Куратор и теоретик Окви Энвейзор в одном из ключевых текстов сборника вводит понятие «постколониальной констелляции» — политической рамы, которая определяет взаимосвязь между глобальным и локальным, между центром и периферией, государством и индивидом, транснациональностью и диаспорами, аудиторией и институциями. Современное искусство, учитывая эти диспозиции и переопределяя устоявшиеся политические, социальные и культурные связи, способно стать своеобразным манифестом освобождения и гражданских прав.

Критик Сильвестр Огбече разоблачает нарастающий неомодернизм, в рамках которого воспроизводится западный модернистский дискурс присвоения, который не позволял незападным художникам состояться как полноправным субъектам истории искусств — субъектам современности. Западный нарратив, по словам Огбече, не оставляет даже возможности включения, поскольку все незападные искусства остаются в подчиненном положении: они оказываются несамостоятельными, как объекты восхищения. Огбече предлагает проект альтернативной модерности, или радикальное выравнивание, в рамках которого необходимо не исследовать следы незападного искусства в западном, а, наоборот, рассматривать незападное искусство как реакцию на некие глобальные нарративы, фактически создавая альтернативные модерности.

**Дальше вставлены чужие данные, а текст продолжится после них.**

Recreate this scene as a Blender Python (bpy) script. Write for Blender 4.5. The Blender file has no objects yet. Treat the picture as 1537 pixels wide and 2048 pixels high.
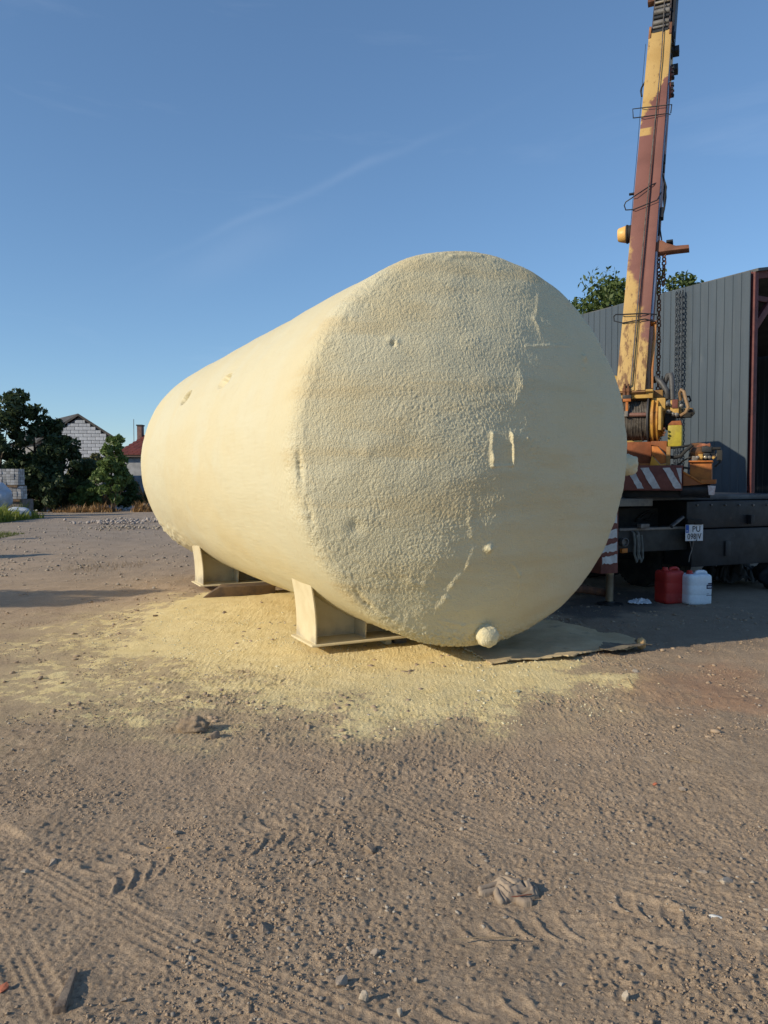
import bpy, bmesh, math, random
import numpy as np
from mathutils import Vector, Matrix, Euler
C = bpy.context
SC = C.scene
COL = SC.collection
R = math.radians
random.seed(7)
rng = np.random.default_rng(7)

# ------------------------------------------------------------------ camera
H = 1.55
F = 1540.0
PITCH = 0.0415
cam = bpy.data.cameras.new('camera')
cam.sensor_fit = 'VERTICAL'
cam.sensor_height = 36.0
cam.lens = F / 2048 * 36.0
cam.clip_start = 0.05
cam.clip_end = 2000
cam_o = bpy.data.objects.new('camera', cam)
COL.objects.link(cam_o)
cam_o.location = (0, 0, H)
cam_o.rotation_euler = (math.pi / 2 - PITCH, 0, 0)
SC.camera = cam_o

# ------------------------------------------------------------------ light
SUN_AZ, SUN_EL = R(27.5), R(24)          # the way the light travels, from +x towards +y; height of the sun
world = bpy.data.worlds.new('World')
SC.world = world
world.use_nodes = True
wt = world.node_tree
for n in list(wt.nodes):
    wt.nodes.remove(n)
wo = wt.nodes.new('ShaderNodeOutputWorld')
bg = wt.nodes.new('ShaderNodeBackground')
bg.inputs['Strength'].default_value = 0.15
sky = wt.nodes.new('ShaderNodeTexSky')
sky.sky_type = 'NISHITA'
sky.sun_disc = False
sky.sun_elevation = SUN_EL
sky.sun_rotation = R(242.5)
sky.air_density = 1.0
sky.dust_density = 0.0
sky.ozone_density = 6.0
# thin cirrus: a faint streak of ice cloud across the sky
tc = wt.nodes.new('ShaderNodeTexCoord')
mp = wt.nodes.new('ShaderNodeMapping')
mp.inputs['Rotation'].default_value = (0, R(32), 0)
mp.inputs['Scale'].default_value = (1.2, 1.2, 9.0)
nz = wt.nodes.new('ShaderNodeTexNoise')
nz.inputs['Scale'].default_value = 1.6
nz.inputs['Detail'].default_value = 7
nz.inputs['Roughness'].default_value = 0.6
nz.inputs['Distortion'].default_value = 0.5
rp = wt.nodes.new('ShaderNodeValToRGB')
rp.color_ramp.elements[0].position = 0.56
rp.color_ramp.elements[0].color = (0, 0, 0, 1)
rp.color_ramp.elements[1].position = 0.80
rp.color_ramp.elements[1].color = (0.085, 0.085, 0.085, 1)
mx = wt.nodes.new('ShaderNodeMix')
mx.data_type = 'RGBA'
mx.inputs[7].default_value = (8.5, 8.8, 9.2, 1)
wl = wt.links.new
wl(tc.outputs['Generated'], mp.inputs['Vector'])
wl(mp.outputs['Vector'], nz.inputs['Vector'])
wl(nz.outputs['Fac'], rp.inputs['Fac'])
# one long thin streak of cirrus rising to the right
def _dir(px, py):
    a, b_ = (px - 768.5) / F, (1024 - py) / F
    return Vector((a, math.cos(PITCH) + b_ * math.sin(PITCH), -math.sin(PITCH) + b_ * math.cos(PITCH))).normalized()
_d1, _d2 = _dir(330, 513), _dir(1050, 190)
_N = _d1.cross(_d2).normalized(); _T = (_d2 - _d1).normalized(); _mid = _dir(640, 372).dot(_T)
def _m(op, a, b_=None):
    n = wt.nodes.new('ShaderNodeMath'); n.operation = op
    for i, v in enumerate((a, b_)):
        if v is None: continue
        if isinstance(v, (int, float)): n.inputs[i].default_value = v
        else: wl(v, n.inputs[i])
    return n.outputs[0]
def _dot(v):
    n = wt.nodes.new('ShaderNodeVectorMath'); n.operation = 'DOT_PRODUCT'; n.inputs[1].default_value = v
    wl(tc.outputs['Generated'], n.inputs[0]); return n.outputs['Value']
nz2 = wt.nodes.new('ShaderNodeTexNoise'); nz2.inputs['Scale'].default_value = 14; nz2.inputs['Detail'].default_value = 6
wl(tc.outputs['Generated'], nz2.inputs['Vector'])
_w = _m('SUBTRACT', nz2.outputs['Fac'], .5)
_v = _m('ADD', _dot(_N), _m('MULTIPLY', _w, .014))
_g = _m('EXPONENT', _m('MULTIPLY', _m('POWER', _m('DIVIDE', _v, .0048), 2.0), -1.0))
_r = _m('EXPONENT', _m('MULTIPLY', _m('POWER', _m('DIVIDE', _m('SUBTRACT', _dot(_T), _mid), .17), 2.0), -1.0))
_g2 = _m('EXPONENT', _m('MULTIPLY', _m('POWER', _m('DIVIDE', _m('ADD', _v, -.030), .022), 2.0), -1.0))
_r2 = _m('EXPONENT', _m('MULTIPLY', _m('POWER', _m('DIVIDE', _m('SUBTRACT', _dot(_T), _mid - .11), .09), 2.0), -1.0))
_fac = _m('ADD', _m('MULTIPLY', _m('MULTIPLY', _g, _r), _m('MULTIPLY', nz2.outputs['Fac'], .040)), _m('MULTIPLY', _m('MULTIPLY', _g2, _r2), _m('MULTIPLY', nz2.outputs['Fac'], .035)))
_fac = _m('ADD', _fac, _m('MULTIPLY', rp.outputs['Color'], .45))
wl(_fac, mx.inputs[0])
gm = wt.nodes.new('ShaderNodeGamma'); gm.inputs['Gamma'].default_value = 0.80
wl(sky.outputs['Color'], gm.inputs['Color'])
tn = wt.nodes.new('ShaderNodeMix'); tn.data_type = 'RGBA'; tn.blend_type = 'MULTIPLY'; tn.inputs[0].default_value = 1.0
tn.inputs[7].default_value = (0.99, 1.06, 1.10, 1)
wl(gm.outputs['Color'], tn.inputs[6])
wl(tn.outputs[2], mx.inputs[6])
wl(mx.outputs[2], bg.inputs['Color'])
wl(bg.outputs['Background'], wo.inputs['Surface'])

sun = bpy.data.lights.new('sun', 'SUN')
sun.energy = 3.85
sun.angle = R(0.53)
sun.color = (1.0, 0.875, 0.66)
sun_o = bpy.data.objects.new('sun', sun)
COL.objects.link(sun_o)
sdir = Vector((math.cos(SUN_EL) * math.cos(SUN_AZ), math.cos(SUN_EL) * math.sin(SUN_AZ), -math.sin(SUN_EL)))
sun_o.rotation_euler = sdir.to_track_quat('-Z', 'Y').to_euler()
sun_o.location = (-20, -8, 14)

SC.view_settings.view_transform = 'Standard'
SC.view_settings.look = 'None'
SC.view_settings.exposure = 0.24
SC.view_settings.gamma = 1.0
SC.view_settings.use_curve_mapping = False

# ------------------------------------------------------------------ where a sight line meets the place
cp, sp = math.cos(PITCH), math.sin(PITCH)
def ray(px, py):
    a = (px - 768.5) / F
    b = (1024 - py) / F
    return Vector((a, cp + b * sp, -sp + b * cp))
def at(px, py, Y):
    d = ray(px, py)
    t = Y / d.y
    return Vector((0, 0, H)) + d * t
def gp(px, py, z=0.0):
    d = ray(px, py)
    t = (z - H) / d.z
    return Vector((0, 0, H)) + d * t
def on_plane(px, py, P, N):
    d = ray(px, py)
    o = Vector((0, 0, H))
    t = (P - o).dot(N) / d.dot(N)
    return o + d * t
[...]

Говоря о возможностях противостояния глобализации, теоретик Никос Папастериадис рассматривает репрезентацию повседневности и взаимодействие со средой в качестве основных художественных стратегий. По его мнению, именно они способны расширить язык сопротивления и репрезентации, тем самым принимая участие в политической жизни.

Среди авторов сборника также философы Антонио Негри и Борис Гройс, теоретик Розалинд Краусс, социолог Бруно Латур, исследователь медиа Лев Манович и другие. Е. И.